The turning point was never an empty tomb. The women walk to a borrowed tomb where the dead body of Jesus was laid two days ago. They are grieving. Their hearts are still broken from seeing him die a humiliating, excruciating death They bring burial spices, an act of homage, a simple gesture of dignity. A large tablet shaped stone was rolled over the opening to that tomb two days ago. It had two purposes: to keep grave robbers out and keep the smell of a decaying body in. They arrive early in the morning and are stunned to see the massive stone rolled back. They take a peek inside. The body is gone. Easter joy? No, deeper grieving. Insult is added to injury. Salt is poured in an open wound.
Two messengers sent by God are there. One speaks. They jump out of their skin and back into their skin. “Why are you looking for the Living One in a cemetery?” Does anyone have an answer for that piercing question? I think not. Does anyone of them dare say a word? No. The messenger continues, “He is not here, but raised up. Remember how he told you when you were still back in Galilee that he had to be handed over to sinners, be killed on a cross, and in three days rise up?” Well, of course. He did say that, didn’t he? They go to the men. “But these words seemed to them an idle tale, and they did not believe them.”
An empty tomb isn’t that hard to believe. Graves get ransacked and robbed, then and now. What is hard to believe is that one who was killed on a bloody cross is walking around greeting his old friends a few days later.

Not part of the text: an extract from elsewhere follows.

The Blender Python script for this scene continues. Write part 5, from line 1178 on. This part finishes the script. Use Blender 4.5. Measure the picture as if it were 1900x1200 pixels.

Many years ago there was a kind man on TV named Mr. Rogers. My daughters watched him just about every afternoon. Before that, there was a morning show for children called Captain Kangaroo. I watched him when I was a child. Their TV shows overlapped by some years, so there were some children who watched Captain Kangaroo in the morning and Mr. Rogers in the afternoon. One boy watched both. When it was announced that Captain Kangaroo would visit Mr. Rogers, that boy was beside himself with excitement. The boy’s family was all gathered around the TV for this historic moment. The adults were spellbound. After about a minute, they realized that the boy had left the room. His mother was puzzled and went to his room and asked, “Are you feeling OK? Is something wrong?” The boy said, “It’s too good. It’s just too good.”
When the risen Jesus stood in their presence and spoke to them, it was just too good. Too good to believe. That same Jesus walks into walks into our lives. Our good news is not that the tomb is empty. Our good news is that the tomb couldn’t hold him. Our good news is not that Jesus’ body is missing. Our good news is that Jesus is risen and walking among us. Living among us and in us. Our faith isn’t about what isn’t there, but who is here. Our faith is not about subtraction, but addition. Not division, but multiplication. We don’t worship an empty tomb; we worship the risen Christ. Christ is risen. Morning has broken. New life has begun.